Process composition, Process performance models etc. are terminologies in CMMI High Maturity area. Process needs to be composed quantitatively considering various alternatives to achieve the project performance objective. There needs to be a linkage between composed process and PPM. Or rather there needs to be alternative methods for the critical sub processes in the PPM. It means there needs to be a number of PPMs too. i.e. If customer feedback score is the objective and number of acceptance testing bugs, code review defect density, schedule variance in requirement analysis etc are the subprocesses in PPM , then to compose the process of code review or requirement analysis, there needs to be various alternatives. Say for example code review could be done by peer review or expert review, like that. Similarly for other subprocesses. Then there will be different PPMs built with different alternatives in an organization unless otherwise the data from all alternatives altogether forms a stable process.. So is there a chance to have PPM in single, since data pertaining to each alternative would be different?

 

PPMs are valid within the data used or building them. We cannot extrapolate the data for prediction. Now we use these PPMs to check the probability of confidence in achieving the targets. That is, we are simulating subprocess parameters which could be outside the valid range of PPM. In that case, how can we expect the PPM to give a convincing result..?

Let me illustrate it with an example .

I have made a productivity PPM, such as Xs are coding speed, expertise index, requirements stability index and Y is the productivity. The data comes from current performance baselines of the organization (stable process). In the PPM, adjusted R-sq factor, VIF, individual correlation factor, everything as required itself. While performed simulation to check, the probability ‘to achieve above the mean of productivity PPB’, >50% observed.

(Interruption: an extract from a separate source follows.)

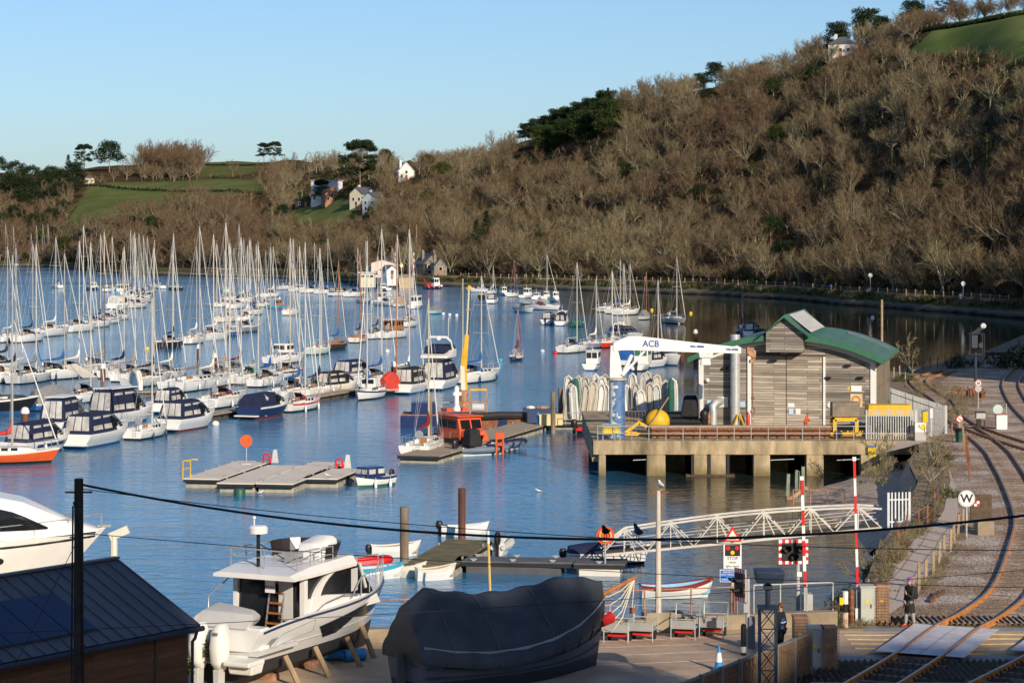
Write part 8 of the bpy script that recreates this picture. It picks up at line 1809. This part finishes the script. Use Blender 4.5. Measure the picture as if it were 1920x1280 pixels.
for zz in (2.6,4.6):mb.path([(-.6,-.4,zz),(.75,-.4,zz),(.75,.5,zz),(-.6,.5,zz),(-.6,-.4,zz)],.04,STEELD,4)
mb.build('cage',t);mb=MB();mb.box((-.1,0,4.0),(.55,.4,1.5),STEELD);mb.bar((-.1,0,4.6),(.7,-.2,5.3),.4,.4,STEELD);mb.lathe([(.25,-.1),(.28,.15)],(.7,-.3,5.35),GALV,12,'Y');mb.build('signal_head',t);mb=MB();mb.lathe([(0,-.1),(.25,-.1),(.25,.1),(0,.1)],(.5,-.2,3.5),STEELD,12,'Y');mb.build('lamp',t)
t=thing('buffer_stop','dark rail-built buffer stop in the shade right of the signal','buffer stop',at(1868,685));mb=MB();mb.bar((-1.6,0,1.25),(1.6,0,1.25),.2,.35,TIMBD)
for x in (-1.0,1.0):mb.bar((x,0,0),(x,0,1.3),.14,.14,RUSTP);mb.bar((x+.6,.2,0),(x,0,1.2),.12,.12,RUSTP);mb.bar((x-.6,.2,0),(x,0,1.2),.12,.12,RUSTP)
mb.build('frame',t)
t=thing('scrap_rails','heap of rusty rail chairs and offcuts beside the siding','scrap heap',at(1815,748));mb=MB();rg=random.Random(2)
for i in range(16):x=rg.uniform(-1.4,1.4);mb.bar((x,rg.uniform(-.4,.4),0),(x+rg.uniform(-.5,.5),rg.uniform(-.3,.3),rg.uniform(.5,1.1)),.12,.14,RUSTP)
mb.build('heap',t)
t=thing('telegraph_pole','plain timber pole with steps standing behind the boathouse roof','utility pole',(34.2,217,GZ));mb=MB();mb.tube((0,0,0),(0,0,8.0),.14,.11,TIMB,8);mb.build('shaft',t);mb=MB()
for k in range(5):mb.bar((-.25,0,5+.6*k),(.25,0,5+.6*k),.03,.03,RUSTP)
mb.build('step',t)
def post_fence(label,pts,h,r,m,wires=True,nm='post_and_wire_fence'):
 P=[at(x,y) for x,y in pts];t=thing(nm,label,'fence',P[0]);rg=random.Random(len(pts))
 for p in P:mb=MB();mb.box((p.x-P[0].x,p.y-P[0].y,h/2-.05),(r,r,h+rg.uniform(-.1,.12)),m,rot=Matrix.Rotation(rg.uniform(-.05,.05),3,'Y'));mb.build('post',t)
 if wires:
  for zz in (h*.45,h*.85):mb=MB();mb.path([Vector((p.x-P[0].x,p.y-P[0].y,zz)) for p in P],.012,WIRE,3);mb.build('wire',t)
post_fence('timber post and wire fence between the footpath and the railway',[(1712,1132),(1723,1105),(1736,1098),(1750,1080),(1761,1062),(1770,1047),(1783,1034),(1789,1021),(1797,1006),(1806,996),(1812,985)],1.1,.11,TIMB)
post_fence('rusty post and wire fence on the water side of the footpath',[(1684,1030),(1700,1016),(1722,1000),(1739,990),(1752,968)],1.25,.09,RUSTP)
post_fence('old timber rail fence along the top of the beach bank',[(1752,975),(1758,950),(1762,925),(1768,900),(1766,876),(1762,850)],1.1,.13,TIMBD)
post_fence('rusty upright railings between footpath and ballast',[(1818,905),(1817,893),(1815,881),(1814,870),(1812,858),(1810,848)],1.5,.07,RUSTP,False,'railings')
post_fence('pale timber posts at the narrow end of the footpath',[(1808,845),(1806,832),(1803,820),(1801,808)],1.2,.12,TIMB)
post_fence('low rusty railing closing the end of the footpath by the siding',[(1752,806),(1763,808),(1774,812),(1785,817),(1796,822)],1.0,.06,RUST2)
post_fence('row of pale posts on the shore behind the boathouse',[(1663,710),(1676,708),(1687,705)],1.1,.12,TIMB,False);post_fence('row of dark posts along the shore behind the sidings',[(1702,697),(1716,697),(1730,694),(1744,690),(1758,688),(1772,685),(1784,684),(1798,681)],1.1,.1,TIMBD)
SKIN=M('skin',(.50,.28,.19),.6,var=.06)
def skin_body(name,J,E,mat,parent,sub=1):
 """one continuous body grown over a jointed skeleton; J: name -> (xyz, radius)"""
 names=list(J);me=bpy.data.meshes.new(name);me.from_pydata([J[k][0] for k in names],[(names.index(a),names.index(b)) for a,b in E],[]);o=bpy.data.objects.new(name,me);COL.objects.link(o)
 m=o.modifiers.new('skin','SKIN');m.use_smooth_shade=True
 for v,k in zip(me.skin_vertices[0].data,names):r=J[k][1];v.radius=r if isinstance(r,tuple) else (r,r);v.use_root=k==names[0]
 s=o.modifiers.new('sub','SUBSURF');s.levels=sub;s.render_levels=sub
 dg=bpy.context.evaluated_depsgraph_get();m2=bpy.data.meshes.new_from_object(o.evaluated_get(dg));bpy.data.objects.remove(o);m2 .materials.clear();m2 .materials.append(mat)
 o=bpy.data.objects.new(name,m2);COL.objects.link(o);o.parent=parent;return o
def person(label,p,rz,H,coat,legs,shoes,hair,hat=None,coat_len=.45,pose=0,vest=None,pack=None,stride=.0,bare=False):
 """standing figure, facing local -y"""
 t=thing('person',label,'person',p,rz);k=H/1.75;s=stride
 J={'pelvis':((0,0,.95),(.14,.10)),'waist':((0,.0,1.1),(.135,.10)),'chest':((0,.01,1.32),(.17,.12)),'neck':((0,0,1.48),.055),'head0':((0,-.015,1.58),.075),'head1':((0,-.02,1.66),.088),'head2':((0,-.005,1.73),.06)}
 E=[('pelvis','waist'),('waist','chest'),('chest','neck'),('neck','head0'),('head0','head1'),('head1','head2')]
 for sd,n in ((1,'r'),(-1,'l')):
  st=s*sd;hx,hz,hy=(.22,.80,-.06) if not pose or sd<0 else (.10,1.22,-.28)
  ex,ey,ez=(.255,.05,1.10) if not pose or sd<0 else (.24,-.12,1.08)
  J.update({'hip'+n:((sd*.09,0,.88),.095),'knee'+n:((sd*.10,st*.5-.02,.48),.062),'ankle'+n:((sd*.10,st,.09),.042),'toe'+n:((sd*.11,st-.17,.035),.035),'sh'+n:((sd*.175,.0,1.42),.062),'elb'+n:((sd*ex,ey,ez),.045),'wr'+n:((sd*hx,hy,hz),.032),'palm'+n:((sd*(hx-.0),hy-.03,hz-.07+(.14 if pose and sd>0 else 0)),(.038,.018))})
  E+=[('pelvis','hip'+n),('hip'+n,'knee'+n),('knee'+n,'ankle'+n),('ankle'+n,'toe'+n),('chest','sh'+n),('sh'+n,'elb'+n),('elb'+n,'wr'+n),('wr'+n,'palm'+n)]
  b=Vector(J['palm'+n][0]);dz=-1 if not (pose and sd>0) else 1
  for f in range(4):a=b+Vector(((f-1.5)*.017,-.01,dz*.05));J['f%d%s'%(f,n)]=(tuple(a),.009);J['g%d%s'%(f,n)]=(tuple(a+Vector((0,-.02,dz*(.035,.045,.04,.03)[f]))),.008);E+=[('palm'+n,'f%d%s'%(f,n)),('f%d%s'%(f,n),'g%d%s'%(f,n))]
  J['th'+n]=(tuple(b+Vector((-sd*.045,-.02,dz*.03))),.010);E.append(('palm'+n,'th'+n))
 J={a:(tuple(Vector(c)*k),tuple(x*k for x in r) if isinstance(r,tuple) else r*k) for a,(c,r) in J.items()}
 skin_body('body',J,E,SKIN,t)
 def sub(names,grow,extra=()):return {a:(J[a][0],tuple(x+grow for x in J[a][1]) if isinstance(J[a][1],tuple) else J[a][1]+grow) for a in names}
 ar=['pelvis','waist','chest','shr','elbr','wrr','shl','elbl','wrl'];JJ=sub(ar,.022);JJ['collar']=(tuple(Vector((0,.01,1.50))*k),.075*k);EE=[('pelvis','waist'),('waist','chest'),('chest','collar'),('chest','shr'),('shr','elbr'),('elbr','wrr'),('chest','shl'),('shl','elbl'),('elbl','wrl')]
 skin_body('coat',JJ,EE,coat,t)
 mb=MB();zz=.95-coat_len;mb.lathe([(.175,1.12),(.185,.98),(.20+.06*coat_len,zz)],(0,0,0),coat,14);mb.v=[(x*k,y*k*.78,z*k) for x,y,z in mb.v];mb.build('coat_skirt',t,smooth=True)
 JJ=sub(['pelvis','hipr','kneer','ankler','hipl','kneel','anklel'],.018);skin_body('trousers',JJ,[('pelvis','hipr'),('hipr','kneer'),('kneer','ankler'),('pelvis','hipl'),('hipl','kneel'),('kneel','anklel')],legs,t)
 for n in 'rl':
  a=Vector(J['ankle'+n][0]);mb=MB();mb.loft([[(a.x+w*math.cos(q),a.y+dy,max(0,.035+hh*math.sin(q))*k) for q in [2*PI*i/8 for i in range(8)]] for dy,w,hh in ((.07,.03,.05),(.03,.05,.075),(-.08,.05,.06),(-.17,.045,.045),(-.21,.02,.03))],shoes);mb.build('shoe',t,smooth=True)
 hd=Vector((0,-.012,1.665))*k
 mb=MB();mb.sphere(hd+Vector((0,.02,.035)),.105*k,hat or hair,12,8,(.95,1.02,.95) if not hat else (1,1.08,1.1));mb.v=[(x,y,max(z,hd.z-(.01 if not hat else -.005)-max(0,y-hd.y)*.9)) for x,y,z in mb.v];mb.build('hat' if hat else 'hair',t,smooth=True)
 mb=MB();mb.loft([[tuple(hd+Vector(q)*k) for q in r] for r in (((-.012,-.09,.01),(.012,-.09,.01),(0,-.085,.02)),((-.018,-.115,-.025),(.018,-.115,-.025),(0,-.105,-.02)))],SKIN);mb.build('nose',t)
 for sd in (1,-1):mb=MB();mb.sphere(hd+Vector((sd*.032,-.085,.012))*k,.011*k,SIGNK,6,4);mb.build('eye',t);mb=MB();mb.sphere(hd+Vector((sd*.092,.01,0))*k,.025*k,SKIN,6,5,(.4,1,1.3));mb.build('ear',t)
 mb=MB();mb.box(hd+Vector((0,-.088,-.055))*k,(.045,.012,.01),SIGNR);mb.build('mouth',t)
 if vest:JJ=sub(['waist','chest'],.035);JJ['pv']=(tuple(Vector((0,0,.97))*k),(.165,.125));skin_body('vest',JJ,[('pv','waist'),('waist','chest')],vest,t);mb=MB();mb.box((0,0,1.16*k),(.36,.29,.05),SIGNW);mb.build('reflective_band',t,bevel=.02)
 if pack:mb=MB();mb.box((0,.21*k,1.22*k),(.30,.2,.46),pack,taper=.85);mb.build('backpack',t,bevel=.07)
 return t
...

Organizational PPO is to improve productivity from 30 LOC/PD to 40 LOC/PD though some improvements identified in coding process so that increase in coding speed will lead to increase in productivity. Suppose current PPB of coding speed is 25 to 45 LOC/Hr and the increased expected range is 35 to 55 LOC/Hr (proven through some piloting/validation). Now project A want to use this PPM for productivity. Here actually the subprocess performance data is outside the stable limits/outside the valid range of PPM. In such a scenario, the project team cannot use the previous PPM at all. So what is the use of organizational PPM in that case..?

To summarize, if PPO is targeted higher to current PPB and to achieve the same, organization comes up with improvement initiatives with an improved rage on subprocess limits (outside to the valid range), then definitely, the previously defined PPM cannot be used. Or rather in such scenario, organization should come up with a calibrated ppm too..

For Productivity PPM, Code Review Effectiveness (CRE) is a sub process Parameter. CRE, itself is a dependent parameter and hence a sub PPM is built with CRE as the predictor. So while using Productivity PPM, the process shall be composed with CRE PPM first and then the expected range of CRE based on the simulated values shall be put in Productivity PPM.

 

 

 

 

 

 

 

 

 

A PM  says to his senior manager, ” There is only a 50- 50 chance to deliver the project on time”. A reply like ‘”you take the risk and go ahead as it is ” would be a rare case especially in case of a project where on time delivery is a critical requirement. Back to the question from where we started, is this probability okay to proceed..?

Similarly, normally improvement initiatives triggered by the organization would lead  to achieve the specification limits (range) of the PPO with a probability of 99.7 % ( or roughly>90 %, considering data variability in Prediction models) ie.to achieve above/below to central value of PPO, probability would be < 50 %. Now if the projects are targeting on the positive side (above to mean in case  ‘ productivity’ is a PPO ), ultimately organization objectives could be attained.  Otherwise reverse situation will happen. So project team would be targeting to achieve above to central value, in normal case. This means that probability of success is only 50 % even with organizational improvement initiatives.

Back to the question from where we started, is this probability okay to proceed..?
Certainly not, in the eyes of senior management.  if a project is targeting for mean as PPO, then probably for success is 50 % only. So either there needs to be some other improvement initiatives inside the projects other than those triggered by the organization or  the 50-50 risk of not meeting the target needs to be accepted by the senior management of the organization.
If additional improvement initiatives are triggered to make probability of success greater, definitely, the current mean would be changed, and in such a scenario project team needs to deduce the internal estimates with current mean.( see more on setting internal estimates)

Now there could be another case like, some of the projects are targeting below to mean due to certain genuine reasons. Then probability of success would be higher. But if the case is repeated among many projects, ultimately organizational objective wont be attained. So there needs to have mechanism to ensure that if any of the projects are targeting below to mean of PPO, there must have another project with PPO above to mean. Normally Engineering process group (EPG) needs to take care of this.